Re: Lindelof + Metrizable ==> Second Countable

On 05-07-2005 17:03, James wrote:

I am trying to prove that Lindelof + Metrizable ===> Second Countable.

Unfortunately I can't prove this. Here is my attempt. X = \/ B(x ; r) where the union runs over all x in X and over all r in Q (rational numbers).

Since X is Lindelof, there is a countable subcollection, let's call it { B(x_n ; r_n) }

Now I want to show that this is a basis (but I can't do this).
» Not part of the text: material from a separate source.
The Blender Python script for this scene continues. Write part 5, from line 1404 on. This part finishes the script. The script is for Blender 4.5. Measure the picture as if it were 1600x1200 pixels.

Right, you can't do this. And here's why: suppose that X is an uncountable discrete topological space. Yes, I know, it's not Lindelof. However, what you've proved is still true: there's a countable set of open balls whose union is X; in fact, you can take one single ball, namely B(x,2) for some in X. However, you can't deduce from this that your space is second countable (because it ain't!).

So I think I am starting off on the wrong foot. Maybe I am taking the wrong open cover of X to begin with?

Any hint? (Please I would prefer to not receive a solution)

The set (B(x,1))_{x in X} is a covering of X.

And so is the set (B(x,1/2))_{x in X}.

And so is the set (B(x,1/3))_{x\in X}.


Best regards,

Jose Carlos Santos